8-Hz. Rasûlullah Aleyhi’s-selâm’ın bildirdiği emirler ve yasaklar hasbelkader gelmiş, Allah’ın keyfince konmuş sınırlar mıdır? Yoksa bir kanun, nizâm gereği olarak uyulması zorunlu kurallar mıdır?..
9- Ceza nedir?..
10-Allahü Teâlâ’nın cezalandırması ne demektir?..
11-Cennet ve cehennem nedir?.. Niçin ebedîdir?.. Cehennem maddî, mânevî midir, yoksa her ikisi de var mıdır?
12-Zât cenneti sıfat cenneti, esmâ cenneti ve ef’âl cenneti diye bildirilen ve her birinin iki yönü olan 8 cennet nedir, nerededir, nedendir, nasıl elde edilirler?..
13- Allahû Teâlâ’ya vâsıl olmak ne demektir?.. Bu dünyada mı elde edilir, yoksa ölümötesinde oluşacak bir hâl midir?.. Mekânı olanın, mekândan beri olana ulaşması nasıl olur?..
14- Ölümötesi yaşamda terakki var mıdır?.. Burada elde edilemeyen şeylerin orada elde edilmesi mümkün müdür?.. Ölümötesinde elde edilecek şeyler nelerdir?
15- Ölümötesi yaşam yeri neresidir?
16- Ölüm nedir ve ölümötesi yaşam kaç türlüdür?..
17- İmtihan nedir?

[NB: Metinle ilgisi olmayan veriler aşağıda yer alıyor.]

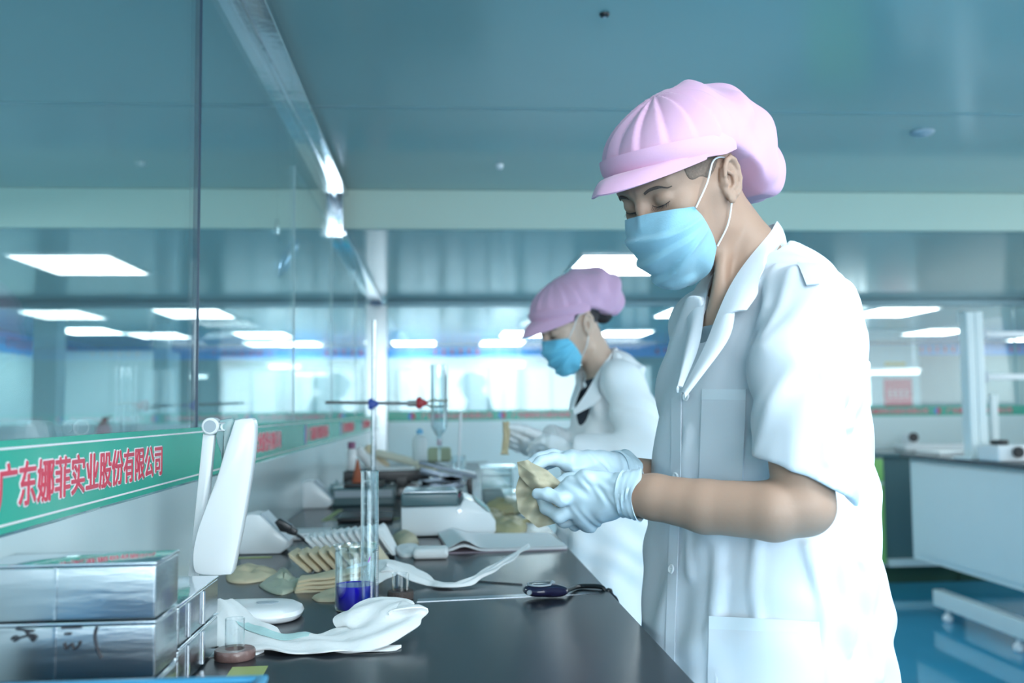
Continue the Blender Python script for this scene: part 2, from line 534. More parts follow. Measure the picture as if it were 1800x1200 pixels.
# ------------------------------------------------------------------ shell
struct('floor', MB().box((XL - .1, -2.6, -0.1), (XR, YE + .1, 0)), floor_m)
struct('ceiling', MB().box((XL - .1, -2.6, ZU), (XR, YB, ZU + 0.1)).box((XL - .1, YB, ZL), (XR, YE + .1, ZL + 0.1)), ceil_m)
struct('trim_1', MB().box((GX + .032, YB - 0.03, ZL - 0.002), (XR, YB - .002, ZU - .002), 0.0).box((XL, YB - 0.03, ZL - 0.002), (GX - .032, YB - .002, ZU - .002)), beam_m)
struct('wall_far', MB().box((XL - .1, YE, 0), (XR, YE + .1, ZL)), mat('end_wall_paint', (0.26, 0.37, 0.38), rough=0.5, var=0.05))
struct('wall_left', MB().box((XL - .1, -2.6, 0), (XL, YE, ZL + .2)), wall_m)
# right wall with window openings; wall behind the camera
mbw = MB().box((5.6, -2.6, 0), (5.75, 6.2, 1.15)).box((5.6, -2.6, 2.1), (5.75, 6.2, ZU)).box((5.6, 5.9, 1.15), (5.75, 6.2, 2.1)).box((5.6, -2.6, 1.15), (5.75, -1.0, 2.1))
struct('wall_right', mbw, wall_m)
struct('wall_rear', MB().box((XL - .1, -2.7, 0), (5.7, -2.6, ZU)), wall_m)
struct('wall_far_right', MB().box((5.75, 6.2, 0), (XR, 6.3, ZU)).box((XR - .1, 6.3, 0), (XR, YE, ZL)), wall_m)
# seams across the upper ceiling
o = struct('trim_2', MB().box((XL, 3.195, ZU - 0.0025), (XR, 3.21, ZU - .0003)).box((XL, 0.9, ZU - 0.0025), (XR, 0.91, ZU - .0003)).box((2.05, 0, ZU - 0.0025), (2.06, 3.195, ZU - .0003)), mat('seam_pale', (0.30, 0.46, 0.48), rough=0.3))
# lower part of partition beside the bench, banner, glass panes above
ZB0, ZB1 = EYE - 0.123, EYE - 0.026
struct('wall_partition', MB().box((GX - 0.03, -2.5, 0), (GX, YP, ZB0 - .004)), mat('side_panel', (0.54, 0.67, 0.70), rough=0.16, var=0.02, vscale=2))
joints = [-1.9, -0.62, 0.65, 1.914, 3.16, 4.26, 5.5, YP - .03]
for i in range(len(joints) - 1):
    y0, y1 = joints[i] + .003, joints[i + 1] - .003
    zt = (ZU if y1 < YB + .1 else ZL) - .034
    if y0 < YB < y1 + .2:
        zt = ZL - .034
    struct('window_%d' % (i + 1), MB().box((GX - 0.009, y0, ZB0 - .003), (GX - 0.001, y1, zt)), glass_pane)
    if i > 0:
        struct('trim_%d' % (i + 2), MB().box((GX - 0.011, y0 - .0052, ZB0), (GX + 0.0012, y0 - .0008, zt)), dark_seam if i == 3 else pale_seam)
# pane filling the step above the low ceiling line
struct('window_8', MB().box((GX - 0.009, 3.163, ZL - .03), (GX - 0.001, YB - .035, ZU - .034)), glass_pane)
# polished channels that hold the glass
ch = MB()
ch.box((GX - 0.03, -2.5, ZU - .034), (GX + 0.055, YB - .03, ZU - .001), .004)
ch.box((GX - 0.03, YB - .075, ZL - .05), (GX + 0.035, YB - .0305, ZU - .034), .004)
ch.box((GX - 0.03, YB - .03, ZL - .034), (GX + 0.045, YP, ZL - .001), .004)
ch.box((GX - 0.005, 0.1, ZU - .040), (GX + 0.005, YB - .07, ZU - .0341), .001)
struct('trim_20', ch, chrome)
# corner post at the far end
struct('trim_21', MB().box((GX - 0.075, YP - .03, 0), (GX + 0.075, YP + .05, ZL - .035), .01), mat('post_steel', (0.60, 0.66, 0.68), rough=0.32, metal=0.9, bump=.2, bscale=5))
# cross partition: lower panel, glass, top rail
struct('wall_cross_partition', MB().box((GX + .076, YP, 0), (XR - .1, YP + .04, EYE - 0.07)).box((XL, YP, 0), (GX - .076, YP + .04, EYE - .07)), panel_m)
k = 30
for (a, b) in ((XL, -2.3), (-2.3, GX - .076), (GX + .076, 1.15), (1.15, 2.75), (2.75, 4.4), (4.4, 6.6), (6.6, XR - .1)):
    struct('window_%d' % k, MB().box((a + .004, YP + .012, EYE - .068), (b - .004, YP + .02, ZL - .05)), glass_far)
    k += 1
struct('trim_22', MB().box((GX + .076, YP - .01, ZL - .05), (XR - .1, YP + .045, ZL - .001), .004).box((XL, YP - .01, ZL - .05), (GX - .076, YP + .045, ZL - .001), .004), mat('rail_grey', (0.16, 0.27, 0.31), rough=0.35, metal=0.4))
for (i, x) in enumerate((1.15, 2.75, 4.4, 6.6)):
    struct('trim_%d' % (40 + i), MB().box((x - .0035, YP + .008, EYE - .068), (x + .0035, YP + .024, ZL - .05)), mat('seam_teal%d' % i, (0.25, 0.45, 0.48), rough=0.3))

# ------------------------------------------------------------------ lettering
def text_mesh(s, size, offset=0.0, ext=0.0004):
    cu_ = bpy.data.curves.new('lettering', 'FONT'); cu_.body = s; cu_.size = size; cu_.offset = offset; cu_.extrude = ext
    cu_.resolution_u = 3
    o = bpy.data.objects.new('lettering', cu_); C.objects.link(o)
    bpy.context.view_layer.update()
    me = bpy.data.meshes.new_from_object(o.evaluated_get(bpy.context.evaluated_depsgraph_get()))
    v = np.array([tuple(x.co) for x in me.vertices]); f = [tuple(p.vertices) for p in me.polygons]
    bpy.data.objects.remove(o); bpy.data.curves.remove(cu_); bpy.data.meshes.remove(me)
    return v, f
COMPANY = '\u5e7f\u4e1c\u5a1c\u83f2\u5b9e\u4e1a\u80a1\u4efd\u6709\u9650\u516c\u53f8'
TV0, TF0 = text_mesh(COMPANY, 1.0, 0.0)
def thicken(v, f, r, n):
    """heavier strokes: the same characters laid over each other in a small circle"""
    V2 = []; F2 = []
    for k in range(n):
        a = 2 * PI * k / n; b = len(V2) * len(v)
        V2.append(v + np.array((r * math.cos(a), r * math.sin(a), 0))); F2 += [tuple(b + i for i in q) for q in f]; V2[-1] = V2[-1] + np.array((0, 0, k * .00005))
    return np.concatenate(V2), F2
TV, TF = thicken(TV0, TF0, .014, 4)
TV2, TF2 = thicken(TV0, TF0, .048, 8)
tx0, tx1 = TV[:, 0].min(), TV[:, 0].max(); ty0, ty1 = TV[:, 1].min(), TV[:, 1].max()
def lettering(A, F, w_, h_, place):
    v = A.copy(); x = (v[:, 0] - tx0) / (tx1 - tx0) * w_; y = (v[:, 1] - ty0) / (ty1 - ty0) * h_
    return np.array([place(a, b, c) for a, b, c in zip(x, y, A[:, 2])]), F
def banner(name, label, y0, y1, starts, axis, pos, z0, z1, tw, th_, logo=True, group=None):
    """axis 'Y': on the side partition, running away from the camera; axis 'X': on the cross partition"""
    root = thing(name, label, 'banner', ((pos, y0, z0) if axis == 'Y' else (y0, pos, z0)), group)
    s = 0.0016
    def pl(d0, zz, dep):
        return (lambda a, b, c: (pos + dep + c, d0 + a, zz + b)) if axis == 'Y' else (lambda a, b, c: (d0 + a, pos - dep - c, zz + b))
    def bar(a, b, c, d, dep, e):
        return ((pos + dep, a, c), (pos + dep + e, b, d)) if axis == 'Y' else ((a, pos - dep - e, c), (b, pos - dep, d))
    obj('backing', MB().box(*bar(y0, y1, z0, z1, .0002, s)), green_m, root)
    if axis == 'Y':
        obj('white_line', MB().box(*bar(y0, y1, z1 - .010, z1 - .0075, .0018, .0004)), pink_m, root)
        obj('white_line', MB().box(*bar(y0, y1, z0 + .0075, z0 + .010, .0018, .0004)), pink_m, root)
    zc = (z0 + z1) / 2 - th_ / 2
    for st in starts:
        obj('letter_outline', lettering(TV2, TF2, tw, th_, pl(st, zc, .0022)), pink_m, root, sharp=30)
        obj('letter', lettering(TV, TF, tw, th_, pl(st, zc, .0034)), red_m, root, sharp=30)
        if logo:
            c = (st - 0.075, (z0 + z1) / 2); r = (z1 - z0) * .36
            for (nm, m_, q0, q1) in (('logo_blue', blue_strip, PI / 2, 1.5 * PI), ('logo_red', red_m, -PI / 2, PI / 2)):
                P = []
                for t in np.linspace(q0, q1, 14):
                    a, b = c[0] + r * math.cos(t), c[1] + r * math.sin(t)
                    P.append((pos + .0022, a, b) if axis == 'Y' else (a, pos - .0022, b))
                e = (0.0006, 0, 0) if axis == 'Y' else (0, -0.0006, 0)
                obj(nm, MB().prism(P, e), m_, root)
    return root
banner('wall_banner', 'long green strip banner with red lettering along the glass partition beside the bench', -0.6, 7.25, [-0.16, 1.062, 2.282, 3.50, 4.72, 5.94], 'Y', GX, ZB0, ZB1, 0.608, 0.050)
banner('wall_banner', 'thin green strip banner across the far glass partition behind the woman', GX + .08, XR - .2, [-.13, .53, 1.19, 1.85, 2.51, 3.17, 3.83, 4.9, 5.56], 'X', YP, EYE - .072, EYE + .002, 0.51, 0.040)

# ------------------------------------------------------------------ blue strips of the rooms beyond, with red characters too blurred to read
def blue_banner(label, P0, P1, z0, z1, nrm):
    root = thing('blue_banner', label, 'banner', (P0[0], P0[1], z0))
    P0 = np.array(P0, float); P1 = np.array(P1, float); d = (P1 - P0); L = np.linalg.norm(d); d /= L
    nrm = np.array(nrm, float)
    def slab(a, b, za, zb, e0, e1):
        q = [np.append(P0 + d * a + nrm * e0, za), np.append(P0 + d * b + nrm * e0, za), np.append(P0 + d * b + nrm * e0, zb), np.append(P0 + d * a + nrm * e0, zb)]
        return MB().prism(q, np.append(nrm * (e1 - e0), 0))
    obj('backing', slab(0, L, z0, z1, .001, .008), blue_strip, root)
    rnd = random.Random(5); zc = (z0 + z1) / 2; hh = (z1 - z0) * .24; a = .3
    while a < L - .6:
        for k in range(rnd.choice((3, 5, 6))):
            mb = MB()
            for q in range(3):
                s = slab(a + rnd.uniform(0, .03), a + rnd.uniform(.05, .08), zc - hh + q * hh * .75, zc - hh + q * hh * .75 + hh * .3, .009, .012); mb.add(s.v, s.f)
            s = slab(a + .03, a + .045, zc - hh, zc + hh, .009, .012); mb.add(s.v, s.f)
            obj('red_character', mb, red_m, root)
            a += .105
        a += rnd.uniform(.5, .9)
    return root
blue_banner('blue strip banner with red characters high on the end wall beyond the glass', (XL + .01, YE), (XR - .2, YE), EYE + .655, EYE + .808, (0, -1))
blue_banner('blue strip banner with red characters high on the side wall of the left room', (XL, 3.0), (XL, YE - .02), EYE + .60, EYE + .808, (1, 0))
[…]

Bizi imtihan eden biri mi var?.. Niye imtihan?..
18- Kul kimdir?.. Kulluk nedir?.. Kaç türlü kulluk vardır?..
19- "İnsan" beden midir; ruh mudur; bunların ötesinde bir şey midir veya bunların hepsi midir; yahut bunların bir ikisi midir?
Evet, bugüne kadar içinde bulunduğunuz çalışmalar, şâyet size bu soruların cevaplarını verdiremiyorsa, artık hiç boşa harcayacak vaktiniz yok demektir?
Zîrâ geleceği, geleceğin önemini, geleceğin getireceklerini idrak edememişseniz, muhakkak ki anınızı da gereğince değerlendiremiyorsunuz.
Şâyet,
-Canım, Allah ne istemişse o olur, nasıl olsa ben sırtımı falancaya dayadım o beni orada kurtarır"
gibi düşünceler sizi kandırıyor ise. buyurun devam edin. Ama siz gereken çalışmaları yapmadan falancanın size hiç bir yararı olamayacağını anladığınız günde, iş işten geçmiş olursa, o takdirde ne yapacaksınız?..
Gereken çalışmaları yapmadan ölümü tadanların hepsi de:
-Yâ Rab bizi dünyaya geri gönder de yapmadıklarımızı yapalım; derler. Oysa asla mümkün değildir. (23-99)
Meâlinde çok kere tekrarlanan âyet, yapılması gereken bütün çalışmaların ancak dünya hayatında mümkün olabileceğini; bu çalışmaları yapmadan ölenlerin ise bütün pişmanlıklarına rağmen çaresizlik içinde kalacaklarını açık seçik vurgulamaktadır.